Fraudster merchants in the Middle Ages. Money, trust and deception on the Mediterranean routes

Trasporto di merci sulla Via della Seta

If we want money to work and to be used both to buy goods and to set aside and retain the value of wealth accumulated over time, it has to be based not on one person's trust, but on everyone's trust. The value of money was born from this interplay of mutual trust, but this can also lead to the temptation to take advantage of it, in the form of counterfeiting. Some 12th-century episodes show how much money depended on trust and how this trust could lead to the possibility of fraud.

At that time, Christian Europe bought many goods produced in Africa, more than Africa bought from Europe. As historian Peter Spufford writes in his book on medieval money, 'Nomadic shepherds, from the Atlas Mountains to Libya, supplied Europeans with large quantities of skins and wool. For example, the important tanning industry in Pisa was heavily dependent on North African leather. The beekeeping of present-day Algeria provided honey and, more specifically, beeswax, in such large quantities that Bougie, the main port in this region, gave its name to wax candles in French (Bougie)' (Spufford, 1988, p. 171).

Europe produced a lot of silver in those centuries, while Africa was rich in gold. This difference resulted in the two metals having different values on the two sides of the Mediterranean: Europe needed more silver than was needed in Africa to obtain the same amount of gold, and this is why European merchants used silver to pay for goods from North Africa.

That flow of precious metals not only made exchanges between the two shores of the Mediterranean possible, but also ended up creating the conditions for a fascinating episode: a particular form of currency counterfeiting. In the territories governed by the Almohads – a Muslim dynasty that controlled much of the Maghreb and Spain – the silver was coined in square coins called dirhams and half dirhams. Europeans called them millares, miliarenses, miliaresi or miglioresi. As early as the mid-13th century, in addition to silver bullion for payments, some European merchants began to carry counterfeit miliaresi with them, coins that were made in secret in the shape of dirhams, close to their home port, to be spent in trade.

There was a religious message etched on the counterfeit coins: 'There is no God but Allah and Muhammad is his messenger'. It is curious that, as Harari notes, 'God-fearing Christians had no problem using these coins', despite the blasphemous words. 'Christians and Muslims, who could not agree on faith, could share another faith, however: that in money.

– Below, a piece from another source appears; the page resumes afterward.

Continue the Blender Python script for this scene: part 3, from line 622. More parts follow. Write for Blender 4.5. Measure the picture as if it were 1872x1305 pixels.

Because, where religion asks us to believe in something, money asks us to believe that other people believe in something' (Harari, 2019).

Everyone believing in the same thing also means people trusting one another. Money isn't worth something because of what it's made of, but because of the trust it inspires in the communities where it circulates. It doesn't matter whether it is made of cowrie shells, cigarettes (as was the case in concentration camps) or a little metal disc with drawings and inscriptions: the materials just give trust a physical form. Trust, however, remains a psychological and social fact. It is precisely in this area, where materials take on a social meaning, that deception can arise. Falsification creeps in where trust is strong enough to sustain the value of coins, including counterfeit ones.

The 12th-century mints of Christian Europe could imitate the dirhams, in the form of miliares, precisely because their trading partners on the other side of the Mediterranean trusted that those square coins would be accepted by everyone. It's a trust that involves everyone: we are willing to work, flip burgers on a grill, sell health insurance or babysit three lively children, in exchange for pieces of coloured paper, only if – as Harari writes – 'we have faith in the inventions of our collective imagination. Trust is the raw material from which all kinds of money are coined' (Harari, 2019, p. 227).

In this sense, telling the story of forging money means dealing not only with materials – metal and paper – but also with psychology and politics. It is a history on the one hand of technology, metal alloys, chemistry and physics, and on the other hand, of something more subtle: collective trust, the 'public faith' that law considers as an asset that is violated by counterfeiters. A history of counterfeiting must ultimately link together metal and trust, technical aspects and social life, and science and legitimacy. Fakes are not just an economic crime, but an offence to the invisible network of beliefs that upholds the value and function of money. For this reason, the history of falsification is not just a list of frauds and deceptions: it also holds up a mirror to societies that produce and use money, and to how they build and convey confidence.

 

Bibliography

Harari Y.N. (2017), Sapiens. A Brief History of Humankind, Vintage

Spufford P., (1988), Money and its use in Medieval Europe, Cambridge University Press.